Et l’exemple sénégalais semble déjà faire des émules, un autre pays africain, la République centrafricaine (RCA) pour ne pas le nommer, ayant lui aussi décidé de revoir son ordonnancement juridique afin que la justice centrafricaine puisse demander des comptes à tous les apprentis sorciers qui ont semé la zizanie et la mort dans ce pays, qu’ils soient Centrafricains ou non.

C’est la preuve, s’il en est, qu’il suffit d’une volonté politique pour créer une Cour de justice africaine à l’instar de la CPI pour juger tous ceux qui, usant et abusant de leur position dominante, se rendraient responsables ou coupables d’actes criminels. Du coup, on trouverait des arguments supplémentaires pour dénier à la CPI le droit de diriger la lame effilée de son épée sur la gorge des moutons noirs de la démocratie et de la gouvernance qui viennent, comme par hasard, exclusivement des prairies africaines.

Mais encore faut-il transformer l’essai, en faisant de ce procès sans précédent dans l’histoire du continent un exercice réussi, en disant le droit et en permettant aux victimes du système Habré et aux défenseurs des droits de l’Homme de pousser, enfin, un soupir de soulagement.

Disons-le clairement, le combat pour la vérité et la justice n’est pas forcément gagné d’avance, simplement parce que le célèbre inculpé de 72 ans et souffrant du cœur, pourrait se « calfeutrer » dans un silence méprisant, face aux parties civiles et surtout aux trois juges dont il n’a jamais reconnu ni la légitimité ni la compétence, au grand dam de tous ceux qui attendent, depuis 25 ans, que la vérité sorte du prétoire et que les torts soient réparés.

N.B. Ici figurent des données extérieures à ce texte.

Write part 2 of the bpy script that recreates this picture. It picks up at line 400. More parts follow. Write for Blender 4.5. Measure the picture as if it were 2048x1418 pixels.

Mais espérons que Hissène Habré dont on dit qu’il est humble et courageux, mettra à contribution ces rares valeurs dont il dispose pour dire la vérité aux victimes, à leurs familles et à tous les Africains. Ceux-ci, on s’en doute, seront nombreux à suivre sur leurs petits écrans les possibles grands déballages qui auront l’avantage de faire trembler tous ces chefs d’Etat aux placards remplis de cadavres. Sont de ceux-là Idriss Deby Itno lui-même, successeur de Habré et, on l’oublie souvent, ancien chef d’état-major du dictateur qui s’est toujours servi de l’affaire Habré comme dérivatif pour mieux consolider son pouvoir.